LALONDE: Para dizer a verdade, nós acreditamos que não há muitos Brasis no mundo. Existe um Brasil que trabalha pelos biocombustíveis há 30 anos. Não é uma coisa que aconteceu agora. Houve um longo trabalho. E, em segundo lugar, é um país enorme, com muitas terras, com muitas terras não habitadas, e então muitas coisas são possíveis aqui, especialmente porque é um país tropical, onde há água disponível. Nos países do Norte - nos Estados Unidos e na Europa - a natureza é muito menos generosa. Não temos cana de açúcar crescendo, e a competição pela terra está fazendo subir os preços das comidas. O problema é que, provavelmente, vamos para a segunda fase (do compromisso, prevista no Protocolo de Kyoto para depois de 2012) o mais rápido possível e os investimentos em biodiesel não serão úteis para a segunda fase. O problema é que você não deve ter muitas expectativas na primeira fase em países em desenvolvimento, mas - e isso é muito importante - como é mais fácil os biocombustíveis crescerem em países tropicais, isso se tornou uma questão comercial, e para alguns países na Europa ou para os EUA isso faz mais sentido.

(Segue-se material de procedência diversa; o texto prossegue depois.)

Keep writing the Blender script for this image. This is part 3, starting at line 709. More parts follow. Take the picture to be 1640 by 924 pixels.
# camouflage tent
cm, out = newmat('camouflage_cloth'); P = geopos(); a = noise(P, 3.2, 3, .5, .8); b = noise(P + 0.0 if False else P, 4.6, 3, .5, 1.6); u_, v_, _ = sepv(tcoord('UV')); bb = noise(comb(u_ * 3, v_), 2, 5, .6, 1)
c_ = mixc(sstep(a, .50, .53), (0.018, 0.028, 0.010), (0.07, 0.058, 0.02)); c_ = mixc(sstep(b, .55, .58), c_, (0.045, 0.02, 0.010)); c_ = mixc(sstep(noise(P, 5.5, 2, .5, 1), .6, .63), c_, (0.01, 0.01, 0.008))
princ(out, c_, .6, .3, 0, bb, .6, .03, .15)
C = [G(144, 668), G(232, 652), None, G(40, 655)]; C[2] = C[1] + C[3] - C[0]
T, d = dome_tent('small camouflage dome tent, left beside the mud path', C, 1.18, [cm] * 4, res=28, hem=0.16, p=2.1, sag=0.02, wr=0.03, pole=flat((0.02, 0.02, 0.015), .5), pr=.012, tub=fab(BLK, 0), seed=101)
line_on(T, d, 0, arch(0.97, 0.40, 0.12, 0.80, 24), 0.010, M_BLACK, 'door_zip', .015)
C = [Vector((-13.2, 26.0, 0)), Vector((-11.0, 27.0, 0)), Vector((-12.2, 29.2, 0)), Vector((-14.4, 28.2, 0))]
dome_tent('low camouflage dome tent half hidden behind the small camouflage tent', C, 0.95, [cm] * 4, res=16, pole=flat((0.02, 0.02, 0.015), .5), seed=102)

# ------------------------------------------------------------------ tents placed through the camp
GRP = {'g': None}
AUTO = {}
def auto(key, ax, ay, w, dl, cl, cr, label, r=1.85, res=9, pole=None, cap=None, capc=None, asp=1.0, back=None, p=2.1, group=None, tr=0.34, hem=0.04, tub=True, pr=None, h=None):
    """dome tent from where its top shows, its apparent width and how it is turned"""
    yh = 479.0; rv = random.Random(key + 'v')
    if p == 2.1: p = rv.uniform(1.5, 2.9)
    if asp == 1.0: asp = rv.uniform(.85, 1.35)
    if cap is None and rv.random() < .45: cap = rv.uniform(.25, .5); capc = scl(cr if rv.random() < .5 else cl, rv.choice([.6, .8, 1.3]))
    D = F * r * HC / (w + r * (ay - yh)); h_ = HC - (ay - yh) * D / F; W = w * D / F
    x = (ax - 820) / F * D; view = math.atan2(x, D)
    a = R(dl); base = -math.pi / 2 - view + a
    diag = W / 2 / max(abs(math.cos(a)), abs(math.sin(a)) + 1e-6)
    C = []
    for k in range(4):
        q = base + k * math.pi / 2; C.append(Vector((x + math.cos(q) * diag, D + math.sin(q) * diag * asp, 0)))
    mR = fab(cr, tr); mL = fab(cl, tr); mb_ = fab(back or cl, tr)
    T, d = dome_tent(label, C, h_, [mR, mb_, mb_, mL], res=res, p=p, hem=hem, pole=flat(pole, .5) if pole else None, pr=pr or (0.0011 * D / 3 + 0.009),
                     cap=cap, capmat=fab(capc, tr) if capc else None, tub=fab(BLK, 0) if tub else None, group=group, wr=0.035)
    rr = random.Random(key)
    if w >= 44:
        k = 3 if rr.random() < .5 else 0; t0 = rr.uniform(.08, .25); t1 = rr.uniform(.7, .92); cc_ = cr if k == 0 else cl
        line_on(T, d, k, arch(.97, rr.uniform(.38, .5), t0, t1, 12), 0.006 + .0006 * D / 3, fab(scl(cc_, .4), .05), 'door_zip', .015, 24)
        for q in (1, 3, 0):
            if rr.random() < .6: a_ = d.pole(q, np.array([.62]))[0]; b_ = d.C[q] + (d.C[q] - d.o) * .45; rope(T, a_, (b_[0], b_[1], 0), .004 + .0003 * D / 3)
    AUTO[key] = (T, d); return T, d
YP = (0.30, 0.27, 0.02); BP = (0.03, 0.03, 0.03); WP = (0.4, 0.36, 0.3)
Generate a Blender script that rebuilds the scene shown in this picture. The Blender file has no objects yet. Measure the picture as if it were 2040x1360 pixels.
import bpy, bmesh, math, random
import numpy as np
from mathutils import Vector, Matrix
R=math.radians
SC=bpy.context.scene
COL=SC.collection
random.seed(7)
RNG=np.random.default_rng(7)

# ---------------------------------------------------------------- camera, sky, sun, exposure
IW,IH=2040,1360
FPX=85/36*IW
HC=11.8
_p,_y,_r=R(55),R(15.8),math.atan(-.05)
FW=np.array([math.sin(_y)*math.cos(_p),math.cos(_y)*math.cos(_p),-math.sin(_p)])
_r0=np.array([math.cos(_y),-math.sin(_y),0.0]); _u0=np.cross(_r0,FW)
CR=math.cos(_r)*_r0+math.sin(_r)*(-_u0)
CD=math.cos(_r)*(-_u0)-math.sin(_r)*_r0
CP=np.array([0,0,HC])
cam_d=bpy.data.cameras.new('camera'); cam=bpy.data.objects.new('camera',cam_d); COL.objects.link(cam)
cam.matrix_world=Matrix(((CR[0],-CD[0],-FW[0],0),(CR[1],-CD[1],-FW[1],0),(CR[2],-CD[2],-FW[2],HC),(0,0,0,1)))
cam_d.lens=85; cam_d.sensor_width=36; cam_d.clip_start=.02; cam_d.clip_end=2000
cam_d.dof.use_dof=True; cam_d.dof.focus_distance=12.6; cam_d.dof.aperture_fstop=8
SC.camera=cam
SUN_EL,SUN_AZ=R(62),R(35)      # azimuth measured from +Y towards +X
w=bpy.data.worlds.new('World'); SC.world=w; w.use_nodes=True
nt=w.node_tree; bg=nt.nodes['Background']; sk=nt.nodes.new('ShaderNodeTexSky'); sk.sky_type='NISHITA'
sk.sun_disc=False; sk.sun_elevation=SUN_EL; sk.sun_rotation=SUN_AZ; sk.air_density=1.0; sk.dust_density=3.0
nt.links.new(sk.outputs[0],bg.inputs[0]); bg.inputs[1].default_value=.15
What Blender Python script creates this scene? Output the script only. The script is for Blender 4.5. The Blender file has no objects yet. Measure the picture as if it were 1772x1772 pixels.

O GLOBO ONLINE: Um relatório divulgado este mês pela OCDE mostra que é possível fazer grandes reduções nas emissões de gases do efeito estufa, a custos relativamente baixos, se as políticas corretas forem adotadas. Em resumo, quais seriam essas políticas?
LALONDE: Essas políticas seriam aquelas sobre as quais acabamos de conversar: garantir a eficiência energética, estabelecer um preço para o carbono. Com eficiência energética, você pode ter um retorno econômico agora. Determinando o preço do carbono, você tem novas tecnologias que passam a ser competitivas. Então, isso é algo que deve ser feito, de outra forma você segue o preço do petróleo a toda hora. Mas a coisa mais simples a se fazer é economizar energia. Isso fará uma diferença enorme agora por um preço muito baixo.